As our stores were principally at Kuboos, from whence we occasionally got a mule-load over the extremely difficult mountain path, we travelled on the scantiest of rations, each man carrying a little tea, sugar, coffee, and meal on his saddle, and depending on our guns for anything more substantial. The difficult ravine which we had previously traversed by moonlight was safely negotiated, though daylight showed us that it was every whit as formidable as we had imagined. We passed the night at the tiny pool of water below the big copper nugget, and as we had seen no sign of game, our supper was not a heavy one. Next day we were off well before sun-up, anxious to shoot something for the pot, but it was not till late in the afternoon that Poulley spotted a klomp of springbok on the sandy, kopje-studded plains over which we were now travelling. The wavering mirage made shooting difficult, but at length he bagged one, and we slung it over the saddle and hurried on, for we were belated, and wished to reach the Orange before dark. We cut into a sand-river that looked like bringing us out by the Tatas Berg, but it turned out to be more than usually tortuous, and it was late at night when we reached the welcome river. Too tired to eat, we did not take the precaution to clean the buck, with the result that, getting up ravenous the next morning, and longing for a good buck steak, we found our hard-earned quarry green, putrid, and quite uneatable. Even Sam, the “boy” with us, could not face it, and as we were extremely sharp-set, and longing for something other than heavy roster-kook, I suggested dynamiting a pool for fish.

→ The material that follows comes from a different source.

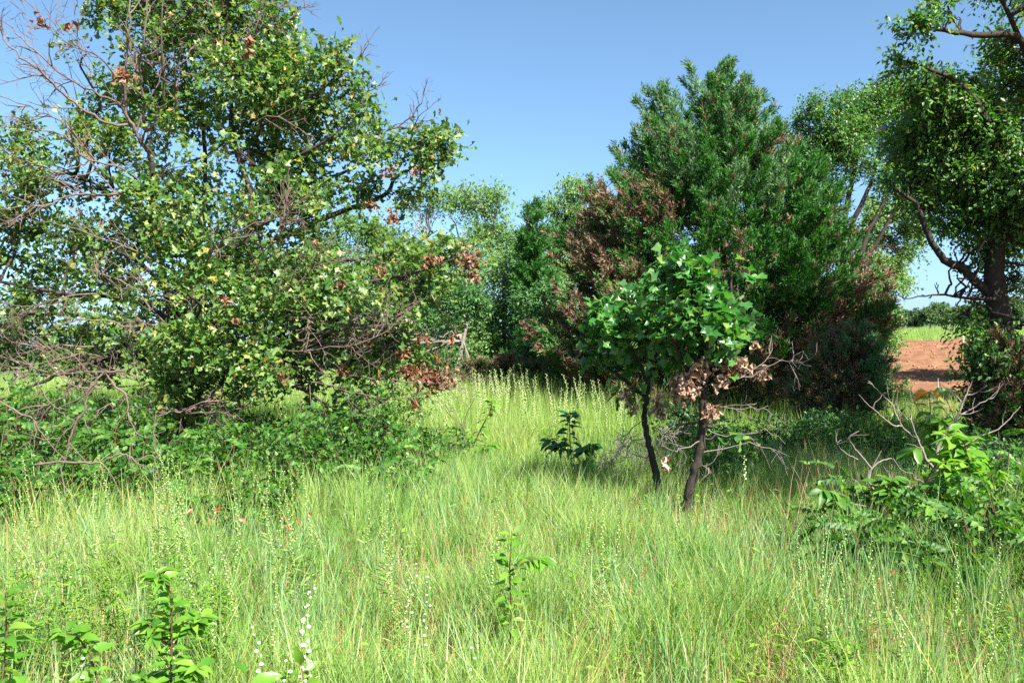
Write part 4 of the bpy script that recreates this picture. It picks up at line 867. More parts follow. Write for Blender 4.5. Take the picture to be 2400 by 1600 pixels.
# by the clearing
b6 = G(1110, 12.2)
leafy_sapling('persimmon_sapling', 'leafy sapling with a leaning reddish stem left of the shade-darkened one', 'sapling', b6,
    [A([b6, P(1105, 1060, 12.2), P(1125, 1010, 12.1), P(1150, 960, 12.1), P(1152, 935, 12.1)]), A([P(1105, 1060, 12.2), P(1090, 1020, 12.1), P(1075, 1000, 12.)]), A([P(1108, 1070, 12.2), P(1135, 1050, 12), P(1150, 1040, 12)]), A([P(1100, 1080, 12.2), P(1080, 1050, 12), P(1060, 1040, 12)])], 120, .13, 'persimmon', 6, r=.014, top_mat=None)
th = leafy_sapling('persimmon_sapling', 'shade-darkened persimmon sapling with drooping leaves left of the young oaks', 'sapling', G(1342, 11.0),
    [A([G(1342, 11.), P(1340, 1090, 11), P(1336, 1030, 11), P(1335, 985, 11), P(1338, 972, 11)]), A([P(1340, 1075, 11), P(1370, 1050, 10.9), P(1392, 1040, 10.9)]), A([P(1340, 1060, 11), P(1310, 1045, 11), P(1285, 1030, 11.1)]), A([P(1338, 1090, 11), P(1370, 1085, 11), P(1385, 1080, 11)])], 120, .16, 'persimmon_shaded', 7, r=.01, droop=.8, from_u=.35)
b7 = G(1305, 10.2)
leafy_sapling('persimmon_shoot', 'tiny bright shoot in front of the shade-darkened sapling', 'sapling', b7, [A([b7, P(1308, 1130, 10.2), P(1308, 1112, 10.2)])], 9, .13, 'persimmon', 8, from_u=.6)
b8 = G(1275, 11.6)
leafy_sapling('persimmon_sapling', 'sunlit bushy sapling just left of the shade-darkened one', 'sapling', b8, [A([b8, P(1280, 1060, 11.6), P(1278, 1010, 11.6)]), A([P(1280, 1070, 11.6), P(1300, 1040, 11.5), P(1310, 1010, 11.5)])], 34, .10, 'shrub', 9)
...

So we stripped, and I threw a charge with a short fuse and detonator into a deep-looking pool near by. As usual, however, there was little to show for such a splash—nothing, in fact, but half a dozen springers, the size of herrings.
I was busily swimming about, catching these and throwing them to Poulley on the bank. Suddenly he crouched down.
“Hush!” he said. “Bob your head under, or pretend to be a rock or something—there’s a wild goose!” And he hopped off to the trees where the guns lay, doing good time, considering he was Adam-naked and the ground was covered in thorns.
Meanwhile I tried to look as much like a rock as possible, for wild geese are the most wary of birds, and I floated round with little but my nose above the water, mentally cooking that goose, and eating him without sage and onions. Then Poulley came creeping back with the gun, and started out on a spit of rock towards the rapids. Then I heard the goose “get up and get,” and saw it going down beyond a small island the wrong side of the rapids—within easy range, if we could only get to the island.
Poulley beckoned me and said, “You swim better’n I do—wade across and get it.” And, like an ass, I thought I could. The rapids looked little more than fifty yards of waist-deep water, though lower down the whole width of the river was a mass of broken foam, and I thought that, with a long pole to steady me, I could get over easily. So I got a stick and my hat, and started. I put the pole in, and one leg up to the knee, and immediately found the current much stronger than I expected; a second step, and I was thigh-deep on a slippery rock, and trying to lean upstream to counteract the force of the water; a third—and I was engulfed in a whirling torrent, and well on my way to the Atlantic. I kept the gun above water instinctively, and spinning like a top, my head also came above water, giving me a glimpse of Poulley staring open-mouthed at me from the bank, which was already well behind, whilst the water dragged and buffeted me, striking me against rock after rock. I was handicapped by the gun, which I did not wish to lose; but realising that in a few more seconds I should be in the main rapids, and that it was better to lose the gun than my life, I was just about to let it go, when I brought up violently against a rock well out of water and was able to grab a projecting point. I hung on and got the gun out, and eventually dragged myself out of the swift current on to the rock, whence I was able to make my way to a point near enough the bank for Poulley to throw me a rope and help me out again.